* SET PROBLEM
Only the lines from the start of the data to the line containing "random.seed(4)", both included, should be output, exactly and without pictures.

* DATASET RECORDS
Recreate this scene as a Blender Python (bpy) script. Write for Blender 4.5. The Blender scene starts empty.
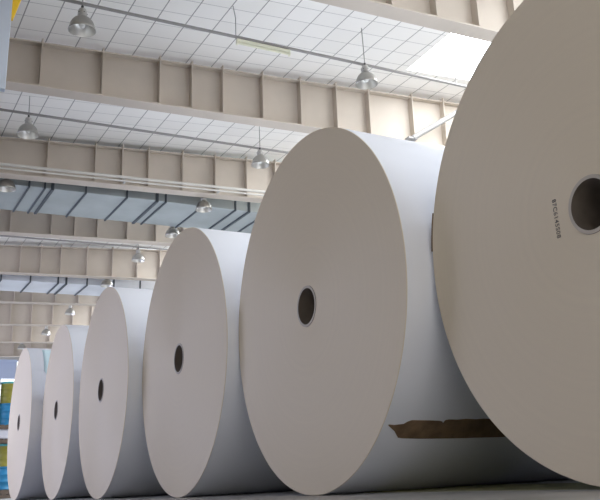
import bpy, math, random
from mathutils import Matrix, Vector
C = bpy.context.scene.collection
PI = math.pi
random.seed(4)

# ------------------------------------------------------------------ helpers
class MB:
    """collects simple shapes into ONE mesh"""
    def __init__(s): s.v=[]; s.f=[]; s.m=[]; s.sm=[]
    def add(s, verts, faces, mi=0, smooth=False):
        b=len(s.v); s.v+= [tuple(v) for v in verts]
        for f in faces: s.f.append([b+i for i in f]); s.m.append(mi); s.sm.append(smooth)
        return s
    def box(s, x0,x1,y0,y1,z0,z1, mi=0, zf=None):
        """box; zf(y) adds a height that follows y (sloping beams)"""
        x0,x1=min(x0,x1),max(x0,x1); y0,y1=min(y0,y1),max(y0,y1)
        a=zf or (lambda y,t:0.0)
        V=[(x,y,z+a(y,t)) for t,z in ((0,z0),(1,z1)) for x,y in ((x0,y0),(x1,y0),(x1,y1),(x0,y1))]
        return s.add(V,[(3,2,1,0),(4,5,6,7),(0,1,5,4),(1,2,6,5),(2,3,7,6),(3,0,4,7)],mi)
    def tube(s, pts, r, n=12, mi=0, cap=True):
        pts=[Vector(p) for p in pts]; rings=[]
        for i,p in enumerate(pts):
            t=(pts[min(i+1,len(pts)-1)]-pts[max(i-1,0)]).normalized()
            a=Vector((0,0,1)) if abs(t.z)<.9 else Vector((1,0,0))
            u=t.cross(a).normalized(); w=t.cross(u).normalized()
            rings.append([p+u*(r*math.cos(2*PI*k/n))+w*(r*math.sin(2*PI*k/n)) for k in range(n)])
        V=[q for R in rings for q in R]; F=[]
        for i in range(len(rings)-1):
            for k in range(n):
                F.append((i*n+k,i*n+(k+1)%n,(i+1)*n+(k+1)%n,(i+1)*n+k))
        s.add(V,F,mi,True)
        if cap:
            s.add(rings[0],[tuple(range(n))],mi); s.add(rings[-1],[tuple(reversed(range(n)))],mi)
        return s
    def lathe(s, prof, n=32, axis='z', mi=0, o=(0,0,0), smooth=True, mis=None):
        """prof: list of (radius, height) turned about the axis"""
        V=[]; F=[]
        for (r,h) in prof:
            for k in range(n):
                c,t=r*math.cos(2*PI*k/n), r*math.sin(2*PI*k/n)
                V.append((o[0]+c,o[1]+t,o[2]+h) if axis=='z' else (o[0]+c,o[1]+h,o[2]+t))
        for i in range(len(prof)-1):
            for k in range(n):
                q=(i*n+k,i*n+(k+1)%n,(i+1)*n+(k+1)%n,(i+1)*n+k)
                F.append(q)
        b=len(s.f); s.add(V,F,mi,smooth)
        if mis:
            for i,(m_,sm_) in enumerate(mis):
                for k in range(n): s.m[b+i*n+k]=m_; s.sm[b+i*n+k]=sm_
        return s
    def build(s, name, mats, parent=None, bevel=0, normals=True):
        me=bpy.data.meshes.new(name); me.from_pydata(s.v,[],s.f)
        if not isinstance(mats,(list,tuple)): mats=[mats]
        for m in mats: me.materials.append(m)
        for p,mi,sm in zip(me.polygons,s.m,s.sm): p.material_index=mi; p.use_smooth=sm
        if normals:
            import bmesh
            bm=bmesh.new(); bm.from_mesh(me); bmesh.ops.recalc_face_normals(bm,faces=bm.faces); bm.to_mesh(me); bm.free()
        o=bpy.data.objects.new(name,me); C.objects.link(o)
        if parent: o.parent=parent
        if bevel:
            b=o.modifiers.new('bevel','BEVEL'); b.width=bevel; b.segments=2; b.limit_method='ANGLE'
        return o

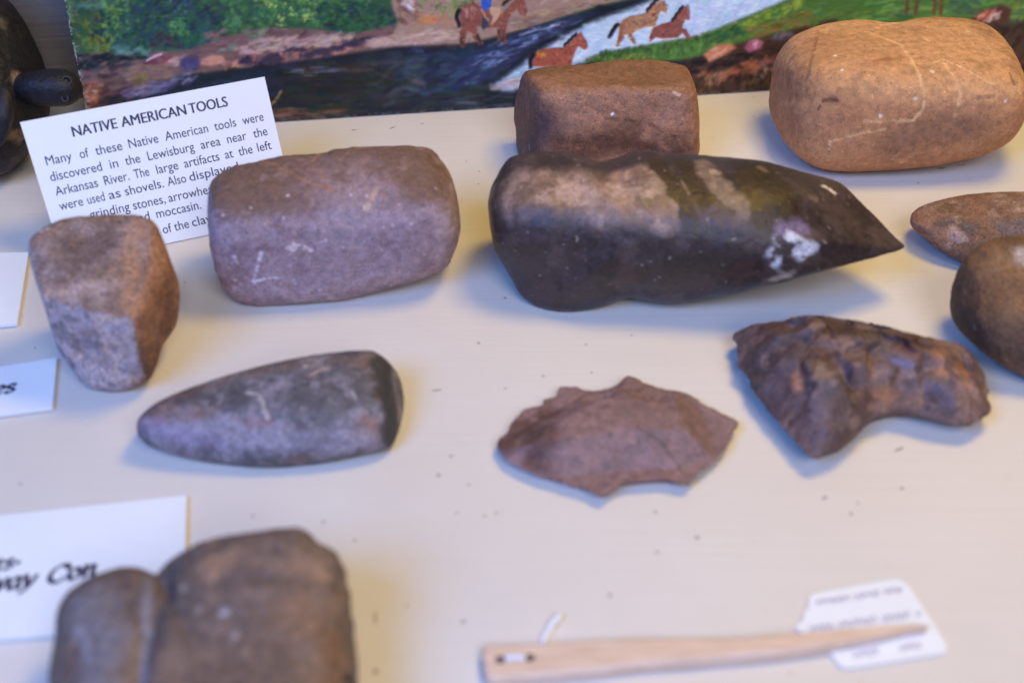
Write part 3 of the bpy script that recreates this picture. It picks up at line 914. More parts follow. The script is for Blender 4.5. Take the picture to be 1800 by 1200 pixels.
make_stone("grinding_stone", BLOCK, [(-1, .25, .08, .95), (1, -.15, .0, .86), (.85, .5, .0, .95), (0, 1, .1, .85), (-.22, -1, -.10, .74), (0, -.42, 1, .74), (0, 0, -1, .98), (.35, -.8, -.75, 1.05), (-.6, -.2, -.9, 1.0), (.7, .2, -.8, 1.05)],
           8, stone_material("speckled_granite", .85, (.45, 1.6), 900), lin(176, 158, 160), paint_block, lump=.03, seed=8, osmooth=3, rough=.03,
           label="squared pinkish grey block of stone at the left, next to the title card", cat="grinding stone")

# --- rear brown block under the painting
REAR = [(903, 208), (905, 181), (912, 151), (918, 132), (929, 123), (964, 116), (1028, 113), (1059, 108), (1091, 104), (1133, 103), (1165, 106), (1186, 111), (1205, 117), (1216, 136), (1224, 160), (1229, 196), (1230, 238), (1228, 272), (1205, 296), (1130, 305), (1000, 305), (930, 298), (910, 267), (906, 227)]


def paint_rear(P):
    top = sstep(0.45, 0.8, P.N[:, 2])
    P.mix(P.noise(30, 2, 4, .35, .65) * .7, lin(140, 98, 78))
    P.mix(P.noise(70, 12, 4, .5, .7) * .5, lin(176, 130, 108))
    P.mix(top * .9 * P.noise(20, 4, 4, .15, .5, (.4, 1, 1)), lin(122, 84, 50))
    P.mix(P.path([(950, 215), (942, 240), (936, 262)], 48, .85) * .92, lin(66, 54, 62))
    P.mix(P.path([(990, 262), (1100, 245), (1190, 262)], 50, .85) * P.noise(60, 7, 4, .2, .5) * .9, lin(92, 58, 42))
    P.mix(P.path([(1065, 208), (1110, 212), (1150, 222), (1185, 240), (1198, 265)], 6, .9) * P.noise(260, 4, 3, .3, .6) * .6, lin(70, 42, 36))
    P.mix(P.path([(1030, 248), (1042, 262), (1020, 260)], 14, .95) * P.noise(380, 6, 3, .4, .65) * .8, lin(160, 100, 74))
    P.mix(P.path([(940, 140), (1000, 160), (1060, 165), (1150, 160), (1210, 150)], 22, .9) * .45, lin(168, 122, 98))
    P.mix(P.path([(1185, 163), (1195, 167)], 3.5) * .8, lin(210, 176, 160))
    P.mix(P.path([(1076, 201)], 4), lin(230, 226, 232))
    P.mix(P.path([(930, 255), (931, 264)], 3) * .8, lin(190, 184, 196))
    P.mix(P.path([(936, 196)], 4) * .5, lin(200, 170, 160))
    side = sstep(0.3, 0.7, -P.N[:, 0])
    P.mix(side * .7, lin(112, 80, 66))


def shape_rear(P):
    # a shallow hollow in the front face and the worn dish on top
    P = P.copy()
    g = np.exp(-(((P[:, 0] - .1) / .6) ** 2 + ((P[:, 2] + .42) / .28) ** 2))
    P[:, 1] += np.where(P[:, 1] < 0, .09 * g, 0)
    g = np.exp(-(((P[:, 0] - .2) / .55) ** 2 + ((P[:, 1]) / .22) ** 2))
    P[:, 2] -= np.where(P[:, 2] > 0, .05 * g, 0)
    return P


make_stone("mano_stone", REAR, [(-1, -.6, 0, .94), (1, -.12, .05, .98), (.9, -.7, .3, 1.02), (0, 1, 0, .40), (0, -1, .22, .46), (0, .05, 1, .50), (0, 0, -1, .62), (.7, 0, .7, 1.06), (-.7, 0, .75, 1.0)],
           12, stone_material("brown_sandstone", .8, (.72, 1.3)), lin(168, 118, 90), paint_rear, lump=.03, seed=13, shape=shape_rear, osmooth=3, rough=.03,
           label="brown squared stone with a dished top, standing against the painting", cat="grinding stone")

# --- big orange boulder
ORANGE = [(1352, 188), (1355, 146), (1361, 109), (1382, 75), (1408, 57), (1442, 44), (1487, 36), (1526, 35), (1560, 39), (1581, 39), (1617, 32), (1656, 30), (1696, 33), (1729, 41), (1758, 60), (1782, 91), (1797, 122), (1808, 156), (1805, 193), (1795, 224), (1774, 250), (1735, 271), (1682, 285), (1617, 295), (1552, 300), (1487, 302), (1442, 296), (1408, 279), (1382, 253), (1364, 224)]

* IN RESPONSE
Recreate this scene as a Blender Python (bpy) script. Write for Blender 4.5. The Blender scene starts empty.
import bpy, math, random
from mathutils import Matrix, Vector
C = bpy.context.scene.collection
PI = math.pi
random.seed(4)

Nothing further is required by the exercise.